The Gokongwei family’s holding company said consolidated core net income after taxes fell 24% to P22.40 billion.
“We may say that the group braved a perfect storm in 2018. Our cyclical and food businesses were challenged by high inflation and fuel prices, weaker peso, as well as intense competitive dynamics. We are more optimistic in 2019, but we would remain vigilant of various risks and continue strengthening our diverse strategic business units to ensure balanced sources of profitability,” Mr. Gokongwei said in a statement.
Consolidated revenues went up 6.8% to P291.92 billion, driven by solid sales across all segments from Robinsons Land Corp., growth from Robinsons Bank, as well as strong passenger and cargo revenues from budget carrier Cebu Pacific.
At the same time, consolidated cost of sales and services jumped 13% to P193.59 billion, while operating expenses jumped 5.8% to P53.06 billion.
Financing costs and other charges grew 20% to P9.63 billion from P7.83 billion in the previous year, “due to the higher level of financial debt of the parent company and airline business, as well as net increase in trust receipts of the petrochemical business.”
JG Summit also recognized a net foreign exchange loss of P2.85 billion in 2018 from P902.72 million in the year prior, due to the peso’s depreciation against the US dollar.
By business unit, URC saw revenues rise 2% to P127.76 billion, but reported a 15% drop in net income to P9.2 billion due to “(coffee) volume decline and higher selling and distribution costs in BCF (Branded Consumer Food) Philippines; higher input costs in Flour and Feeds divisions; higher operating expenses and lower selling price in Farms division; and net forex loss from the peso devaluation.”
Cebu Air, Inc., operator of Cebu Pacific, reported its net income fell 50% to P3.92 billion in 2018, mostly due to higher operating expenses as a result of increased fuel prices and the weaker peso against the US dollar.

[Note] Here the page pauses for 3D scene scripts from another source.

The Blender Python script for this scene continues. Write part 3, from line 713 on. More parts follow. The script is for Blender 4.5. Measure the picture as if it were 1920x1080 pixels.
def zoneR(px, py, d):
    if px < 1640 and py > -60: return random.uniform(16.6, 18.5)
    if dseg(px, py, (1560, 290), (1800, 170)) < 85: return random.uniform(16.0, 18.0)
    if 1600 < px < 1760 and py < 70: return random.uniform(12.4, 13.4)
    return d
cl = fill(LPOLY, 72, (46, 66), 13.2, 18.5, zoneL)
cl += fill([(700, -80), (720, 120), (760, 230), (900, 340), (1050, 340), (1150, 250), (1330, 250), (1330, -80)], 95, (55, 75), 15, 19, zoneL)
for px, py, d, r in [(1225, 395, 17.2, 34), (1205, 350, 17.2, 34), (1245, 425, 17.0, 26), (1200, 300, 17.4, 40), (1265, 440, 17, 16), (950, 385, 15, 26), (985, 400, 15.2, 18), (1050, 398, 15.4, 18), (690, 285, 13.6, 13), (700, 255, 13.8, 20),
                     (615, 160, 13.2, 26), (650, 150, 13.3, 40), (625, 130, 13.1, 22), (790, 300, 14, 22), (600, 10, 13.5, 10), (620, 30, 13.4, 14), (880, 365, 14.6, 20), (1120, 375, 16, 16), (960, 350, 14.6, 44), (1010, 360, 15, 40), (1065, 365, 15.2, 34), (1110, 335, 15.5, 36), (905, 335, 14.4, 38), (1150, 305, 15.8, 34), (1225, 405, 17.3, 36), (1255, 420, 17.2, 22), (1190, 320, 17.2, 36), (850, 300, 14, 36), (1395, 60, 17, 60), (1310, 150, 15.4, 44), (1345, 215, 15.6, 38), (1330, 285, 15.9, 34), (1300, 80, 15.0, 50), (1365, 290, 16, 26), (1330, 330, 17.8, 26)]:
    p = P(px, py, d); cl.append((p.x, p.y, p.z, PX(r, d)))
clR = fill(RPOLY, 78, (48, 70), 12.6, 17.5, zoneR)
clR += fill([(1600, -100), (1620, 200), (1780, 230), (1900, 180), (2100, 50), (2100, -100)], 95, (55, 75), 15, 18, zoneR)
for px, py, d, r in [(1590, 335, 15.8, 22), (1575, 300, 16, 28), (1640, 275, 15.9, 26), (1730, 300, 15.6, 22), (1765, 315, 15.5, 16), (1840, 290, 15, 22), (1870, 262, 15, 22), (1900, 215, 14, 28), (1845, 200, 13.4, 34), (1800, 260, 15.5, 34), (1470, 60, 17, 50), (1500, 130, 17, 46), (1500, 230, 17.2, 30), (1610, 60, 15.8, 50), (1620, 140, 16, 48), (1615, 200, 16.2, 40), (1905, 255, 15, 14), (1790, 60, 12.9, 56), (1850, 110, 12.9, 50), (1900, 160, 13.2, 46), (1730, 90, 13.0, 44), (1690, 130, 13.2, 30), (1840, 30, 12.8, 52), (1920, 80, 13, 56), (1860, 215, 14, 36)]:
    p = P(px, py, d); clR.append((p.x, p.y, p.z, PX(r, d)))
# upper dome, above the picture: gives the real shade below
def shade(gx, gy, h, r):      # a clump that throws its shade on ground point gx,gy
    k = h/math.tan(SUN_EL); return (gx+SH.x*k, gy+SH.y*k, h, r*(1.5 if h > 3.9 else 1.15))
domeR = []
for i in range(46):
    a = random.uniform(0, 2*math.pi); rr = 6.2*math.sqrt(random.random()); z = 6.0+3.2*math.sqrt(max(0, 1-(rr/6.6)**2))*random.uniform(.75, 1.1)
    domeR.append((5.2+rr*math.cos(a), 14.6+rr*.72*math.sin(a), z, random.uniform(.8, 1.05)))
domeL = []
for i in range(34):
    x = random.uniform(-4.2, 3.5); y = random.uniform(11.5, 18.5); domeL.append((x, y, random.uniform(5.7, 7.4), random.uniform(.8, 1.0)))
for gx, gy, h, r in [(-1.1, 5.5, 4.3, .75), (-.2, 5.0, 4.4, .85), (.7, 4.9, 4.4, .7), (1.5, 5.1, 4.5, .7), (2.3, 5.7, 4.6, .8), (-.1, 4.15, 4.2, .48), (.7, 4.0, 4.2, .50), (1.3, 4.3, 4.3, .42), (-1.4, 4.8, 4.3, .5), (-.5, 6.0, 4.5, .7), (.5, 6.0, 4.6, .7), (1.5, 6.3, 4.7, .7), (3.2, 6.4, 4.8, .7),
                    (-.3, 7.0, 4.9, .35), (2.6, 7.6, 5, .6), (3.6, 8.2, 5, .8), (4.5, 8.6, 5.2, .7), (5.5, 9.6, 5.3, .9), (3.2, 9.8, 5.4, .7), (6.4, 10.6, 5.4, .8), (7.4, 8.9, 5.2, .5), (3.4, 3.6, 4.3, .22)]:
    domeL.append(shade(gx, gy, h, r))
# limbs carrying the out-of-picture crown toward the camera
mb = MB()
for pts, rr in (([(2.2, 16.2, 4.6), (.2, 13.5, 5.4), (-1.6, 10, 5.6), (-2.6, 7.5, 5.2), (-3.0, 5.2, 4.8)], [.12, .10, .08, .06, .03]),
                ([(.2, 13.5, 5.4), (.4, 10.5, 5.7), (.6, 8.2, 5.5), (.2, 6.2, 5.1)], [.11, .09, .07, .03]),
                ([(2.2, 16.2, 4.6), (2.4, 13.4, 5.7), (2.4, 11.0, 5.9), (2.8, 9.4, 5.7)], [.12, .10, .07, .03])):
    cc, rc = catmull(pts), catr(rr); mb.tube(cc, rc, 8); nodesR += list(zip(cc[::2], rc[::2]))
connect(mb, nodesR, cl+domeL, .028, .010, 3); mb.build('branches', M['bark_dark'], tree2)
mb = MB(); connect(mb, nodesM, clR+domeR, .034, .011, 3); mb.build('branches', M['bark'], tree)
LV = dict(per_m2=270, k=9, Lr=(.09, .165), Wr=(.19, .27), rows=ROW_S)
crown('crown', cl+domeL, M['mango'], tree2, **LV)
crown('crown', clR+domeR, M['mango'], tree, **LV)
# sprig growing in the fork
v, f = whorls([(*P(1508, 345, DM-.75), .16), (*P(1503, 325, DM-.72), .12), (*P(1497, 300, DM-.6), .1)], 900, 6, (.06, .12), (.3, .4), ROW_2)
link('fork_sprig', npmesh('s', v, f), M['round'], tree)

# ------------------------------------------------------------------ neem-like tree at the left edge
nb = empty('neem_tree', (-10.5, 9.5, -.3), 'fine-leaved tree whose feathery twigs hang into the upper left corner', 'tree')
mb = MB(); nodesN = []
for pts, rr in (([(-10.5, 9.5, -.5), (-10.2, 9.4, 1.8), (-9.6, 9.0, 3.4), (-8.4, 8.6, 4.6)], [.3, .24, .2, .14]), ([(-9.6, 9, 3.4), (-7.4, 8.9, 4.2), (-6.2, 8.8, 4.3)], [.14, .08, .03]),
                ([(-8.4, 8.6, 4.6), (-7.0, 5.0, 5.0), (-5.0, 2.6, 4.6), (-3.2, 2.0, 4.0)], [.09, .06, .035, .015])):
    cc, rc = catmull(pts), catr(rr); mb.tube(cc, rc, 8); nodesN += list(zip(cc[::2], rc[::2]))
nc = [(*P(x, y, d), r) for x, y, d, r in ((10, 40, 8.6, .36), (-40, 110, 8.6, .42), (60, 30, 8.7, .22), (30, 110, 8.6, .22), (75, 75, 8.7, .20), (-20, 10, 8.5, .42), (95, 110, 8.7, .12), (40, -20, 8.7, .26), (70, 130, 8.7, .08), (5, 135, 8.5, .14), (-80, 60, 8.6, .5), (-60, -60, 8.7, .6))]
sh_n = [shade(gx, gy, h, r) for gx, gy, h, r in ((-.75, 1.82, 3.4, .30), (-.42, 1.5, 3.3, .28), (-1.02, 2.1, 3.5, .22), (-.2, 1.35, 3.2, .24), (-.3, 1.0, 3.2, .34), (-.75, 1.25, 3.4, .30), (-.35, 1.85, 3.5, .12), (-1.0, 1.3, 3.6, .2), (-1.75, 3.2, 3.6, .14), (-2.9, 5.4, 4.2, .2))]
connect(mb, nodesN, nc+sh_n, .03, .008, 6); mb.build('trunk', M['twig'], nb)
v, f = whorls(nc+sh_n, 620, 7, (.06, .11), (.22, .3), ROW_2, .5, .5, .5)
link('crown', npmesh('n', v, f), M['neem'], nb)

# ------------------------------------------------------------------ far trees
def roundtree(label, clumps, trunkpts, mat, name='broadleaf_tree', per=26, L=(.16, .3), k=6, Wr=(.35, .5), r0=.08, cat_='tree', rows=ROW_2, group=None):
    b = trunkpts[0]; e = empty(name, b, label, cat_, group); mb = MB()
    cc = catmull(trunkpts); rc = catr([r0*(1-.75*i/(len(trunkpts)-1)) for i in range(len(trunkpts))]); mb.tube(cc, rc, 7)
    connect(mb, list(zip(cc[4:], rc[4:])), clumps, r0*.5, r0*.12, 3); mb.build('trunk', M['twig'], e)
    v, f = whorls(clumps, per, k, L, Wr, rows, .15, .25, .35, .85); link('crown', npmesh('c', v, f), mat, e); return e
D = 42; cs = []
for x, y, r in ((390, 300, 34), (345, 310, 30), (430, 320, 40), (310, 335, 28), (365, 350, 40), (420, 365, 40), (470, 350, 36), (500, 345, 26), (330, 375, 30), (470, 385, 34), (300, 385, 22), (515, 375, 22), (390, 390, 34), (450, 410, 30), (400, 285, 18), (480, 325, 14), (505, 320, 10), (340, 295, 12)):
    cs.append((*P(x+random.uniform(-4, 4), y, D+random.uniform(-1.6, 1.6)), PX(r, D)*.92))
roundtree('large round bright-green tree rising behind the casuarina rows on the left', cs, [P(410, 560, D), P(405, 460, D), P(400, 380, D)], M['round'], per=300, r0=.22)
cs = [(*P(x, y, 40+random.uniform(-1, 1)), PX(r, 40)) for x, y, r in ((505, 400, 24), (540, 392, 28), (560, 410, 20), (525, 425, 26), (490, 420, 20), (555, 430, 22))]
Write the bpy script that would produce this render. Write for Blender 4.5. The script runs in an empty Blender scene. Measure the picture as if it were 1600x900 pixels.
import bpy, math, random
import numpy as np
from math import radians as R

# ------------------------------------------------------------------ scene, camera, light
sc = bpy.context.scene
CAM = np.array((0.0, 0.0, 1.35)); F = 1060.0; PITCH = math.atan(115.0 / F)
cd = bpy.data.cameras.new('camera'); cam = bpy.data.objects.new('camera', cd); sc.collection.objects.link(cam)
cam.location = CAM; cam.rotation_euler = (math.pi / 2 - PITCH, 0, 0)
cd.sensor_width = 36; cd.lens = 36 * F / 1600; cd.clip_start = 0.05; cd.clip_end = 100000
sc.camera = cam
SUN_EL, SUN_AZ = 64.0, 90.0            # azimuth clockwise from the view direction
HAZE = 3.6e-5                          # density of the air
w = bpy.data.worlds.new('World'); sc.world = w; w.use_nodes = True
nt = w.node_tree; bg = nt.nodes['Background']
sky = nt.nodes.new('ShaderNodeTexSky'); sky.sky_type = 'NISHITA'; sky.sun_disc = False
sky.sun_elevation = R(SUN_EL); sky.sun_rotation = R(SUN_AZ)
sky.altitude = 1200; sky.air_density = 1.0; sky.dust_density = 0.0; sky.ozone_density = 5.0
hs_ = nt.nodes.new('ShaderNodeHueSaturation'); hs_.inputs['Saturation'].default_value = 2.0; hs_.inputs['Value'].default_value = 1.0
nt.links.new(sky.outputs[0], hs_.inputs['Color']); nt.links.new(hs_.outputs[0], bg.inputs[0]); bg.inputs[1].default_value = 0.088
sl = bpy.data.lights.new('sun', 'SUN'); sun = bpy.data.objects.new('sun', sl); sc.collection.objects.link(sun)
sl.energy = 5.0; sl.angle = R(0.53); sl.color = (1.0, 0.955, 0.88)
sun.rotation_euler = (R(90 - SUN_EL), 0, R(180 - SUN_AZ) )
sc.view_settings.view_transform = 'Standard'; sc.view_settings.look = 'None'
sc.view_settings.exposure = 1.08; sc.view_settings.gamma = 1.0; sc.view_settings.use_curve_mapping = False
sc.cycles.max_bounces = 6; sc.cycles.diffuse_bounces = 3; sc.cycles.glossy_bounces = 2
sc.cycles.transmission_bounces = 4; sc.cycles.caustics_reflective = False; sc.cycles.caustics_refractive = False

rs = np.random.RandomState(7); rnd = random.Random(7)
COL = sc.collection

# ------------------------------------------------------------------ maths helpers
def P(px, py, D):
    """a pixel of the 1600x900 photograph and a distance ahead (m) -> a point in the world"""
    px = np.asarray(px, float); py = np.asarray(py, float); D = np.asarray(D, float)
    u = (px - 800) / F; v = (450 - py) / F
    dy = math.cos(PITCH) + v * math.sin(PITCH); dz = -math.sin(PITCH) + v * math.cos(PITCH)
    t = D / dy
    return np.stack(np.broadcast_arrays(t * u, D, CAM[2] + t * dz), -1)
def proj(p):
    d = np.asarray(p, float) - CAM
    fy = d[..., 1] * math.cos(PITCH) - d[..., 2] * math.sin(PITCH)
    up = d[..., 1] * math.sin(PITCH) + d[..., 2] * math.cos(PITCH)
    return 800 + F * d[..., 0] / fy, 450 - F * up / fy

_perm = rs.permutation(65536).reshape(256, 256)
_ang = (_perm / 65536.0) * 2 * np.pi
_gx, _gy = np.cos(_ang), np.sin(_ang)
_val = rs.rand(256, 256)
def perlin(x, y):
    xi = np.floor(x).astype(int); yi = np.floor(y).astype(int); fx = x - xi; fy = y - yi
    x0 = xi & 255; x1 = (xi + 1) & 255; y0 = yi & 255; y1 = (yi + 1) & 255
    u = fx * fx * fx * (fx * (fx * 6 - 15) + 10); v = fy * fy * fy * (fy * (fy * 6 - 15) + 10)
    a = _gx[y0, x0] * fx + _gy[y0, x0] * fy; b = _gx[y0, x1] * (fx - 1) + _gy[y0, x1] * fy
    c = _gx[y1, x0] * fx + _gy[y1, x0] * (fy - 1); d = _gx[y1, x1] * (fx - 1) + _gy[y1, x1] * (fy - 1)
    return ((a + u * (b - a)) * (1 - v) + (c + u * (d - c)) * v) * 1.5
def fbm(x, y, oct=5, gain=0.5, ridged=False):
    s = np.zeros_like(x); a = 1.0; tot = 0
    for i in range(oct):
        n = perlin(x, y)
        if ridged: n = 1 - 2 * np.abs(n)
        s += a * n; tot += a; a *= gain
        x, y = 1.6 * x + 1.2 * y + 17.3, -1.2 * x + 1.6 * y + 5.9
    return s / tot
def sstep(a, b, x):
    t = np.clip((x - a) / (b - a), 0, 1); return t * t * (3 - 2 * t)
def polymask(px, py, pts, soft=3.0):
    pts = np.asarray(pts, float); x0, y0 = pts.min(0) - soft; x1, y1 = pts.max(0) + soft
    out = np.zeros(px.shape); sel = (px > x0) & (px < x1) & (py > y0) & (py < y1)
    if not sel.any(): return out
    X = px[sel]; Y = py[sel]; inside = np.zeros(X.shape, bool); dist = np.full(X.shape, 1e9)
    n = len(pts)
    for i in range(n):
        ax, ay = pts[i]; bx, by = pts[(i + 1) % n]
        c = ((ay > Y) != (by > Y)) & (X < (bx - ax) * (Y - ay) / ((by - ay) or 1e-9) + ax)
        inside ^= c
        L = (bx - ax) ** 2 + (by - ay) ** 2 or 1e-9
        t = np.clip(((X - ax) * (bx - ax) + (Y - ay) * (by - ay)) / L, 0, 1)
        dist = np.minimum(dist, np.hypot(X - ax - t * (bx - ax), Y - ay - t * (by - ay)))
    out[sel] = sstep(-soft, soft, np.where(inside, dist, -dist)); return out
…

Cebu Air generated 9% rise in revenues to P74.11 billion last year, as passenger revenues went up 9% to P54.26 billion. This was attributed to the budget carrier’s 5.8% hike in average fares to P2,676 last year.
The airline operator also registered a 119% increase in interest income to P401.62 million. It also incurred a P322.58 million hedging loss, as well as P1.63 billion in net foreign exchange losses. Cebu Pacific said it has started creating natural hedges as part of its forex risk management program.
JG Summit also said its petrochemicals segment recorded “flattish” revenues of P42.35 billion, but costs and expenses went up 17% due to higher naphtha cost. The segment’s net income plunged 82% to P1.05 billion in 2018, as a result of higher interest expense from trust receipts.
Robinsons Land Corp. (RLC) grew its net income by 40% to P8.23 billion in 2018, following a 31% increase in consolidated revenues to P29.44 billion.
RLC attributed its strong sales performance to robust same-mall rental revenue growth, contribution from new malls and cinema box office receipts. “Offices sustained its solid performance on the back of rent escalation and new developments; (while) Residential’s remarkable results were attributable to the successful reorganization, improved product development, influx of demand from overseas buyers and new project launches,” the property developer said.
Robinsons Bank generated P6.13 billion in revenues, up 37% year on year, alongside a 37.5% rise in cost and expenses as it continued to expand. The bank’s net income increased by 3.4% to P317.68 million.